*WHAT YOU WILL DO*. Nothing outside the lines from the one containing "Model this scene" through the one containing "COL = scene.collection" should be copied, and no pictures either. Copy those lines exactly.

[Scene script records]
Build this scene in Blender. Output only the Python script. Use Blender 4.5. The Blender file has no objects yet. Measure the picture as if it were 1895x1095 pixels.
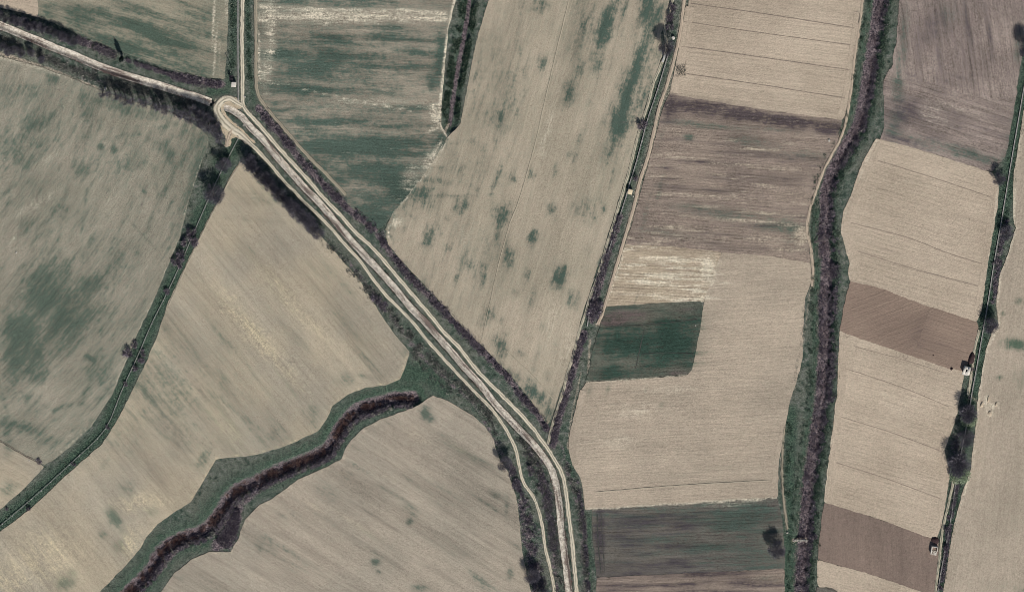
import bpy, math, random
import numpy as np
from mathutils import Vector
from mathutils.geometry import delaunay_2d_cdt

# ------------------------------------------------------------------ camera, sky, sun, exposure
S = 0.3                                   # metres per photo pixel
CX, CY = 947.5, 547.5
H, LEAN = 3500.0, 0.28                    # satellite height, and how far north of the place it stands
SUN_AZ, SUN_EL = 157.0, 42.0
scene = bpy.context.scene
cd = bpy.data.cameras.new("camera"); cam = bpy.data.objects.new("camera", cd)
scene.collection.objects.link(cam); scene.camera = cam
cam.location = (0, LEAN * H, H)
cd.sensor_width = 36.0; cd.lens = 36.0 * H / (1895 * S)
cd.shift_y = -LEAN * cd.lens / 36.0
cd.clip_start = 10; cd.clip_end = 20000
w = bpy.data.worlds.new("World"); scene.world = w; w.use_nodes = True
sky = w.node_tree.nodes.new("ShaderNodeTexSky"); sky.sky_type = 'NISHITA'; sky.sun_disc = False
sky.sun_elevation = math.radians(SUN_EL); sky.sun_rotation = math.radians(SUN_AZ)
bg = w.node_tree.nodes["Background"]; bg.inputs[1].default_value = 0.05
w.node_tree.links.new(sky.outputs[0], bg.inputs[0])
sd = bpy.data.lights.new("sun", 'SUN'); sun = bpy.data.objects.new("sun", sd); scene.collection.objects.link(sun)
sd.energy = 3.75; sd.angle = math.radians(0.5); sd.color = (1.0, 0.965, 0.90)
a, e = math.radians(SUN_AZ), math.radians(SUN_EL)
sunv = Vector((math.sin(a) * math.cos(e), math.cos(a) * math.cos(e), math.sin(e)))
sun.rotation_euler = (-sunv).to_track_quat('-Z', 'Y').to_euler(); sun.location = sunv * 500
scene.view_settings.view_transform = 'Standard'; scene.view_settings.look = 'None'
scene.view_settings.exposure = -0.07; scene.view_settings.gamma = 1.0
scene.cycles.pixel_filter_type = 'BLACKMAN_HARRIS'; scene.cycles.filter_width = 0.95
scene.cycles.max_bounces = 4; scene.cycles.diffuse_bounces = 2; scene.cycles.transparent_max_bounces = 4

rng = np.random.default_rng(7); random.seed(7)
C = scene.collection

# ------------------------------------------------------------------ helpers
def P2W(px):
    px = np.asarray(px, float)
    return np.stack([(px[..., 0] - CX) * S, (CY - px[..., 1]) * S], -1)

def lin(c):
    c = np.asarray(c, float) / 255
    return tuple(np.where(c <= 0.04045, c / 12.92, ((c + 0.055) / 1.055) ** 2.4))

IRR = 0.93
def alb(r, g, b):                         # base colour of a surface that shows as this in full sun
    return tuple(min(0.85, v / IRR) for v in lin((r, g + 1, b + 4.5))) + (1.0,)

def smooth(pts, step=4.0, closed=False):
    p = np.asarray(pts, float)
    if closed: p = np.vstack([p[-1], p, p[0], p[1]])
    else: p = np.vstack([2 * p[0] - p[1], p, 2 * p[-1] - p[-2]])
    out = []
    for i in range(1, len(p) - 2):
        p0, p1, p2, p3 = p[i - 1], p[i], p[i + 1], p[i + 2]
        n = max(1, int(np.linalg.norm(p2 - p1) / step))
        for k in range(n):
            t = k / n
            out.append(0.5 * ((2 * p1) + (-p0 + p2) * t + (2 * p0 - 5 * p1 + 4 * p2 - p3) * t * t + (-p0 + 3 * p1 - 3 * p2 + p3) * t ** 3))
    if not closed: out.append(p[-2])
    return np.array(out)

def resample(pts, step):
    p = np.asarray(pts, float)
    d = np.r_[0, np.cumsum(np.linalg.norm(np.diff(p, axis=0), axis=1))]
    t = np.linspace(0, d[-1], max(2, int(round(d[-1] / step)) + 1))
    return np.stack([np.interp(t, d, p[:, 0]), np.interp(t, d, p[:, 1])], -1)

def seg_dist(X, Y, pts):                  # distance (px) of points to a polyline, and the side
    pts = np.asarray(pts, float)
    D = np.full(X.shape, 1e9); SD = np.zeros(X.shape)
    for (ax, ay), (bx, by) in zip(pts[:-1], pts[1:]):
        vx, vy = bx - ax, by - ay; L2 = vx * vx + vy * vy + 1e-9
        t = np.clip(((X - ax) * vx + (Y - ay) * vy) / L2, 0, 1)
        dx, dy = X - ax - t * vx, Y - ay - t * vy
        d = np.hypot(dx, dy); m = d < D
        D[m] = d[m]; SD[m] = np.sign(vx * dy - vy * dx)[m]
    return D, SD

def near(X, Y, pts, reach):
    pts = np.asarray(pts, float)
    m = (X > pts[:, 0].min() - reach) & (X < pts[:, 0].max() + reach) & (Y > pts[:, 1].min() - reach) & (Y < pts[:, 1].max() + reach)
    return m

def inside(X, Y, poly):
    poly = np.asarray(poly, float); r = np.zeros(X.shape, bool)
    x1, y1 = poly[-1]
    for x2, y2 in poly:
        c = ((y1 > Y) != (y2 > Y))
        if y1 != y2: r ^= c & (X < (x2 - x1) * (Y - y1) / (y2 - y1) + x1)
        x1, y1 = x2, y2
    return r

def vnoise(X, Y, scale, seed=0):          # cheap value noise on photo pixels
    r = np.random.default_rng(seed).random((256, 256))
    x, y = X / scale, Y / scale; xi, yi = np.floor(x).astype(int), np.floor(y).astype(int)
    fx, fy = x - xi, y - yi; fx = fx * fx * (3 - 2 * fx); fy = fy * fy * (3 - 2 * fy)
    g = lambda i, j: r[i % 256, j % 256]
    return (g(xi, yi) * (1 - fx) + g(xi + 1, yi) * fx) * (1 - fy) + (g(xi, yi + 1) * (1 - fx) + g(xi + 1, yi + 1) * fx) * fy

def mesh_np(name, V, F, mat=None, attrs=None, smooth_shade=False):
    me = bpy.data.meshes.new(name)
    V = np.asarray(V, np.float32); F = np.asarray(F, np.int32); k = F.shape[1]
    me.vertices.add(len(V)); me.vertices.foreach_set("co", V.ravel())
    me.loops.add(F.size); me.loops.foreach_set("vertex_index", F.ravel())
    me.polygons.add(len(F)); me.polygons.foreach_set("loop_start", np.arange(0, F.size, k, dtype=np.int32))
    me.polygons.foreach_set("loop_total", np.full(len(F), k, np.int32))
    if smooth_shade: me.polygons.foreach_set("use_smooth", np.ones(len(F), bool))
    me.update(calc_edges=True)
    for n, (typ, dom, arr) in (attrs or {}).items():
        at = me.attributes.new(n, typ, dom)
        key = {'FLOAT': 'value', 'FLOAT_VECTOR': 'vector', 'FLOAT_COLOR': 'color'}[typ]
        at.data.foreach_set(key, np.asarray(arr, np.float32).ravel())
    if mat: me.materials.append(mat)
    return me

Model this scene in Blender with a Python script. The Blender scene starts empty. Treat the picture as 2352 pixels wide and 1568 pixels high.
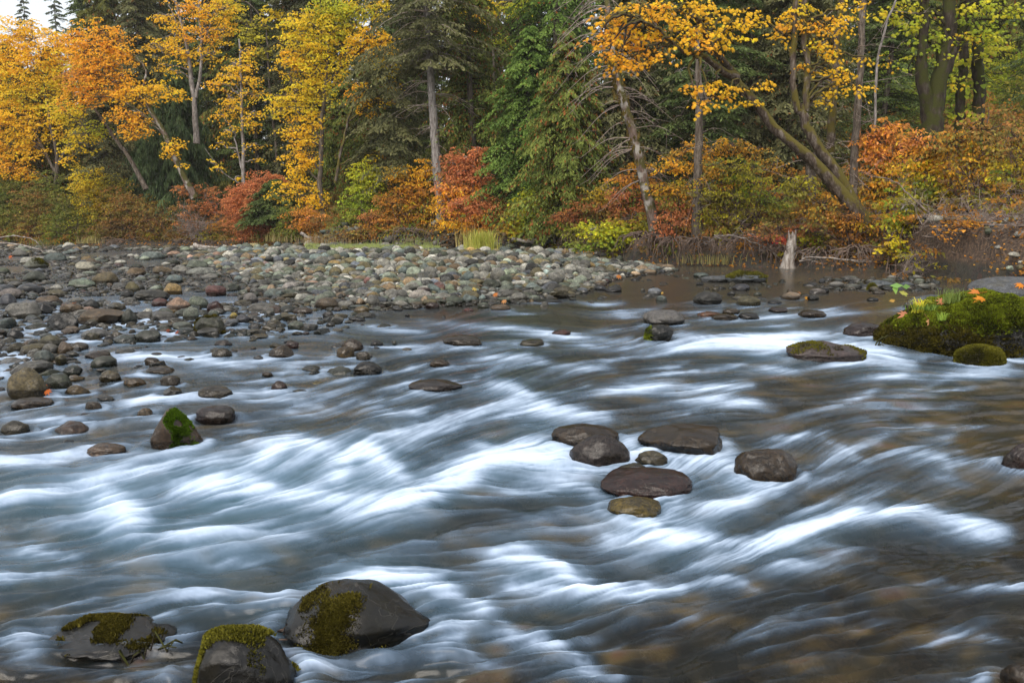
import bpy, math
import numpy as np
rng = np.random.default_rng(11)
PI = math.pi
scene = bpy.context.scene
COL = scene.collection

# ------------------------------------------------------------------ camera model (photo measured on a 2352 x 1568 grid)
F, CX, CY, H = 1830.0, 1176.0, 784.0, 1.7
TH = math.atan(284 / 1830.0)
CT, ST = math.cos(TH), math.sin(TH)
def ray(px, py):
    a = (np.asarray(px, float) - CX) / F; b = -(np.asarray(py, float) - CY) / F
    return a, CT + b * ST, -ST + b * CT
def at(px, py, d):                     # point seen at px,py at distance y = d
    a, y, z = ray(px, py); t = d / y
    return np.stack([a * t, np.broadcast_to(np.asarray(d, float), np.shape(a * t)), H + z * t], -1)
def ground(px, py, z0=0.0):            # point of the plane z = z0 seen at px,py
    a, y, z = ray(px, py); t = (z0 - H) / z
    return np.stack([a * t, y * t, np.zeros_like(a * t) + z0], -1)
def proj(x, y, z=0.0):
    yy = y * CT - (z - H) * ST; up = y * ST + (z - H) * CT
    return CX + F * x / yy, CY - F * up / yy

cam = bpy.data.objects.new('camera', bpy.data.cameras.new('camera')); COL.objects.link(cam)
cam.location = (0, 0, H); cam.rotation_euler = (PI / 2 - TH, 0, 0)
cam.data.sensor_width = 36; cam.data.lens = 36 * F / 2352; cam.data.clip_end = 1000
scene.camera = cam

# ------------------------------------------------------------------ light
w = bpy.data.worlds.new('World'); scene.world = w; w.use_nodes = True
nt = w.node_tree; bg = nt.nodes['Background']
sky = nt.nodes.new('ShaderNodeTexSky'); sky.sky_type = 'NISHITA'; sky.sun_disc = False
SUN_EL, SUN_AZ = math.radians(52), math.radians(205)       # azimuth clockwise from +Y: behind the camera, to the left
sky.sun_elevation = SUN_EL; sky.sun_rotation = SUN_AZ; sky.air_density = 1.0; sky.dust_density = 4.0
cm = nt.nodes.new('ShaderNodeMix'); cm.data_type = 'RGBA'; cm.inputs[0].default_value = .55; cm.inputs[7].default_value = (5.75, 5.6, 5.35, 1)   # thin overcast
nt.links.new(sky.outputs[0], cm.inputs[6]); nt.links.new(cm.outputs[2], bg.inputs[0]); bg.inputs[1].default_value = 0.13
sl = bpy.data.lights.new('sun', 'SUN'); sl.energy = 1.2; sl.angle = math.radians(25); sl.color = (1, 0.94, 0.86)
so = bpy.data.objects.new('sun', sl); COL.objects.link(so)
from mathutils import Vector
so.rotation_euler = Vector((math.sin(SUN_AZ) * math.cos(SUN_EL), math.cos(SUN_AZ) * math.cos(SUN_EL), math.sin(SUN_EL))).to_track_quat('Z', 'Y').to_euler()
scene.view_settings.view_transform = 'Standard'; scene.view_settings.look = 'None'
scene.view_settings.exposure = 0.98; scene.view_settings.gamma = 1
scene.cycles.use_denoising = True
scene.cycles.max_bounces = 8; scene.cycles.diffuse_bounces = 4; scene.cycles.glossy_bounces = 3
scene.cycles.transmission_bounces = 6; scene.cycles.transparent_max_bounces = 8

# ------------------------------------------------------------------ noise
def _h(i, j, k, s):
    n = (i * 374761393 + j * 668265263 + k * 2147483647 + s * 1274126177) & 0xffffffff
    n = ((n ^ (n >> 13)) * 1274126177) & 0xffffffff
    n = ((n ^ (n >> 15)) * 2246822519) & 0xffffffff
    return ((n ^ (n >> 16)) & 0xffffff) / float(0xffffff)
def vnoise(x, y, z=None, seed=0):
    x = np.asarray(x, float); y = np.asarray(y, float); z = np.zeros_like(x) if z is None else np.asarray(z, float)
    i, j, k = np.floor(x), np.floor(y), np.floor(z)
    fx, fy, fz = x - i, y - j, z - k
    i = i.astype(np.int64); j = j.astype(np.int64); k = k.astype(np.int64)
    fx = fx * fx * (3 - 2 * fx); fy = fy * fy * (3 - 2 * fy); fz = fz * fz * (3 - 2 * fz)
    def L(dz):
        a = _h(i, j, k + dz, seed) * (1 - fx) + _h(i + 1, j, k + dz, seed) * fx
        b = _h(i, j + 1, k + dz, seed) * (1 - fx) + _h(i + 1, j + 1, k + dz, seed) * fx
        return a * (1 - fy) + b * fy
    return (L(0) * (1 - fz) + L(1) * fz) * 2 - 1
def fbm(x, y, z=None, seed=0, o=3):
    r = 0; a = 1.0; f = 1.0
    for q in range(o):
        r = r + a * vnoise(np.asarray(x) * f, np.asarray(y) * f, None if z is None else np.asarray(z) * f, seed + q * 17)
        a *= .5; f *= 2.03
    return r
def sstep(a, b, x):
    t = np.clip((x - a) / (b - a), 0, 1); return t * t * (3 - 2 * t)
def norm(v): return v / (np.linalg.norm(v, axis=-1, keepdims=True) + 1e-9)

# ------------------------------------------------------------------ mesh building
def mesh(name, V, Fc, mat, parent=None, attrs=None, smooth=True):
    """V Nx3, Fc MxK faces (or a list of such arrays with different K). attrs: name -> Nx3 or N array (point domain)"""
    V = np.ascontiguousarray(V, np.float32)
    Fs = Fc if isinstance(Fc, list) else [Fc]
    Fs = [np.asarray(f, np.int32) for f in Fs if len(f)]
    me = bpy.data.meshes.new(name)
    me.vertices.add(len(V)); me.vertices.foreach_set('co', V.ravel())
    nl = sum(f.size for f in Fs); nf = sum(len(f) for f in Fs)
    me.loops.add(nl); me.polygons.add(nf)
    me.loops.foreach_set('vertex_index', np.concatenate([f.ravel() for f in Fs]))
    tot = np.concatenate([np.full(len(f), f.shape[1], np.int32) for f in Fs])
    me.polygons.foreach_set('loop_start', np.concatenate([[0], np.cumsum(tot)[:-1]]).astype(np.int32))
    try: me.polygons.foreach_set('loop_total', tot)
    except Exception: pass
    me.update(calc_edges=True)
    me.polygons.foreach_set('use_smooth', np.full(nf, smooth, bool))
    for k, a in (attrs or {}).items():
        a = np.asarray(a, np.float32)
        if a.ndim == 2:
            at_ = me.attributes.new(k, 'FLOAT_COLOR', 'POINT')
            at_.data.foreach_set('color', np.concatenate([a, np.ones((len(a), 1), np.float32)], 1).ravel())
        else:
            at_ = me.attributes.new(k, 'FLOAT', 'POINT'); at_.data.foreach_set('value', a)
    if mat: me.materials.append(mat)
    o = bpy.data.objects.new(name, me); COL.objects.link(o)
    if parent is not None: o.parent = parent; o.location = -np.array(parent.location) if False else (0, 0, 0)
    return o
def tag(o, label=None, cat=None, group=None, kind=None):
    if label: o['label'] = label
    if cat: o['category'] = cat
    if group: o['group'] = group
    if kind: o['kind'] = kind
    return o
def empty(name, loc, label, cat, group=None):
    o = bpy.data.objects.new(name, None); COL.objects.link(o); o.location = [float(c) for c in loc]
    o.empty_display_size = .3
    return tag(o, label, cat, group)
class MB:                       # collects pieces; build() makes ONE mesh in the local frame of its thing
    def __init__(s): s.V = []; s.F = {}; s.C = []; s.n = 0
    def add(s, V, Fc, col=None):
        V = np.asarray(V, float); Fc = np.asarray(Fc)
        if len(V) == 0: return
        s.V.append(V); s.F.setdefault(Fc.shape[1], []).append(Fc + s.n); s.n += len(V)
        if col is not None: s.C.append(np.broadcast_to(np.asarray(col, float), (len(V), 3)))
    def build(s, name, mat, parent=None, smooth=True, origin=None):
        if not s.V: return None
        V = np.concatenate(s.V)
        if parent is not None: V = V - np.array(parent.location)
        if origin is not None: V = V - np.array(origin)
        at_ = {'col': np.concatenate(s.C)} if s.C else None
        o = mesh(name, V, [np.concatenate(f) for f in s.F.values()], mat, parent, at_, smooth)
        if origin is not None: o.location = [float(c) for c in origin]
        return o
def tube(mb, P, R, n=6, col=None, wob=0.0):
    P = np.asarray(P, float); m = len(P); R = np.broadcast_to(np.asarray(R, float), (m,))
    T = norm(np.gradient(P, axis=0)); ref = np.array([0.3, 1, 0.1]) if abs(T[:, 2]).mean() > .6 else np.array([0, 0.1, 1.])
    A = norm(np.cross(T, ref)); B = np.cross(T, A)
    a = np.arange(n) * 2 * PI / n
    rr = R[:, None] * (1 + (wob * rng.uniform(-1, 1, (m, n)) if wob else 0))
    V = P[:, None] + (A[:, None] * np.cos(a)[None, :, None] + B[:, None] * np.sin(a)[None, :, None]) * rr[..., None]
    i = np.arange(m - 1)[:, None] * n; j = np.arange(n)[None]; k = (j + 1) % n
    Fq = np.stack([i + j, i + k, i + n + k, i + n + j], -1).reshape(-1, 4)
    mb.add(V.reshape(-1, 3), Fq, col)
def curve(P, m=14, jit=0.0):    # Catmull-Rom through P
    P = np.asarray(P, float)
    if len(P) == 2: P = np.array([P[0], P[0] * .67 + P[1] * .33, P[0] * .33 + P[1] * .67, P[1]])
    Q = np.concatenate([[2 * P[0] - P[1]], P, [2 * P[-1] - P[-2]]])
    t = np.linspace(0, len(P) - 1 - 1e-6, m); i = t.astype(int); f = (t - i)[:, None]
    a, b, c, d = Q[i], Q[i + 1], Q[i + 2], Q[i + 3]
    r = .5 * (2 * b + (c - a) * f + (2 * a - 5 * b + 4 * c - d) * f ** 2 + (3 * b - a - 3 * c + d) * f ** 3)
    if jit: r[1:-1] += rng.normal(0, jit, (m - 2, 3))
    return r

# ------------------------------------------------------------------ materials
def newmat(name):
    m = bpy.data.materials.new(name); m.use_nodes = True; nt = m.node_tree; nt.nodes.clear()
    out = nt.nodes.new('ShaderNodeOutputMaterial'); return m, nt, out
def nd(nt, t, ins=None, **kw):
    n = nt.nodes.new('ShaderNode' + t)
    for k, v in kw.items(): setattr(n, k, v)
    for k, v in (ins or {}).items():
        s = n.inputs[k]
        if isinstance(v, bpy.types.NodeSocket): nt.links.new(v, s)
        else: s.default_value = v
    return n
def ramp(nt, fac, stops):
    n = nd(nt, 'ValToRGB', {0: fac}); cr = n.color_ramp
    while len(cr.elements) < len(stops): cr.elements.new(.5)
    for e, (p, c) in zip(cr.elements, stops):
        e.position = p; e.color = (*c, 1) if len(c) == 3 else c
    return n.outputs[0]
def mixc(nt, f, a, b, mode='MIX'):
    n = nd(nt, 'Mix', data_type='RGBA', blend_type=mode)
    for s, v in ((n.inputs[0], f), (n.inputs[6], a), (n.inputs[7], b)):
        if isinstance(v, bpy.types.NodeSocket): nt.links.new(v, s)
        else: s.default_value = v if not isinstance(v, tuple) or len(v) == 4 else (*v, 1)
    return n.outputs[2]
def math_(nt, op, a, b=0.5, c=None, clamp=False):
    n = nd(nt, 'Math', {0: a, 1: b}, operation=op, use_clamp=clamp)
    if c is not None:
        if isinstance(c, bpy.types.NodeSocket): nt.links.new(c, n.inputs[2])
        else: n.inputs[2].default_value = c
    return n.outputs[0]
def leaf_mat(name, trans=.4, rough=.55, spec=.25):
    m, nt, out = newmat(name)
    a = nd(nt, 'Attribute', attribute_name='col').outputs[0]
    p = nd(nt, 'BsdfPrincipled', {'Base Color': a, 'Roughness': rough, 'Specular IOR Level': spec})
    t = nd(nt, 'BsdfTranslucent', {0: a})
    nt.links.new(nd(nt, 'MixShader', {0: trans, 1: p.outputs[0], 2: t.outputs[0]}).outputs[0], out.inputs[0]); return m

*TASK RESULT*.
Model this scene in Blender with a Python script. The Blender scene starts empty. Treat the picture as 2352 pixels wide and 1568 pixels high.
import bpy, math
import numpy as np
rng = np.random.default_rng(11)
PI = math.pi
scene = bpy.context.scene
COL = scene.collection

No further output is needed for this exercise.